Negative Political Ads

Chris Matthews hit Bernie Sanders pretty hard the other night on Hardball for his new Goldman Sachs ad, which points out that the firm recently paid fines for banking law violations that helped damage the economy in 2008.  The ad goes on to remind Americans that none of the people responsible faced criminal prosecution – though actual humans acted to break the law. These individual Wall Street bankers, the ad notes, get away with this because they contribute to political campaigns and pay huge speaking fees to politicians.  The ad does not mention Hillary Clinton at all – but because Clinton has a relationship with Goldman Sachs that includes both campaign contributions and speaking fees, Matthews characterized this as a slam on the Secretary.
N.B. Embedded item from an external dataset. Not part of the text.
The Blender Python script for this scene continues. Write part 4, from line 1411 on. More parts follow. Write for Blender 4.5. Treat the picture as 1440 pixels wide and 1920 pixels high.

Sanders has a reputation as a clean campaigner and has said several times that he won’t go negative in his race against Hillary Clinton.  After showing several clips of Sanders saying he’s never used a negative ad and won’t start now Mathews showed the spot and then spent several minutes making a claim that Sanders has changed strategy and “gone negative.” 

It’s hard to know whether Matthews wants to damage the Sanders campaign or just gin up some drama on the Democratic side to complement the fun Republicans are having.  But this discussion begs questions about the definition of a “negative campaign ad.”  Academics discuss this in terms of attack ads that draw attention to opponents’ character or policy weaknesses and contrast ads that imply superior character or policy positions on the part of the sponsoring candidate.

Sanders’ spot makes a point about big banks and oligarchs that his campaign has focused on since it began.  A key to his argument is that corporations and wealthy Americans  have co-opted the political and policy processes – and avoided criminal prosecution for bona fide crimes – by using their wealth to buy off politicians and candidates.  Further, he argues that this has destroyed the middle class and thereby the economy and has to change.  It’s hard to see how he makes his political case without pointing this our clearly.

But is it an attack ad directed at Clinton?  It certainly implies that Goldman Sachs bought lax enforcement with campaign contributions and speaking fees, and this is a serious charge.  To the extent it applies to Clinton, it certainly points out something about the candidate that voters might not like.  But it mentions no candidate or official specifically, so it’s a bit hard to see this specific ad as a complaint about how Wall Street bankers avoided the consequences of their actions that fits Sanders’ overall narrative.

Clearly voters should sanction candidates that make unsubstantiated charges in campaign ads, or trash opponents with push polls.  But I can’t think of anything unfair about pointing out an opposing candidate’s policy positions or shameful actions.  Reminding religious voters about serial adultery or liberal voters about racism and bigotry helps them understand the electoral context.  And it’s important to remember that this information will strike some voters as positive – libertines might actually prefer a candidate who flouts social convention and bigots will benefit from discovering racism in candidates if this helps them decide.  So “negative” is in the mind of the beholder.

Two things in closing: first, characterizing a campaign as “negative” strikes me as a media tool they can use to criticize campaigns they don’t like.  So Chris Matthews attacks the Sanders campaign for negativity when the ad in question seems perfectly legitimate and not directed against Clinton in any event.  Second, and more theoretically, I wonder how this fits into the normative framing we use to evaluate these things.  If I”m running for office and my opponent calls me an atheist, many would cry foul – that’s an attack on his character!  But I don’t in fact believe in God, and though many would call saying so out loud an insult I would respond that pointing this out simply states the facts.  I am what I am and that’s all that I am – and if I cannot defend it, I should just stay home.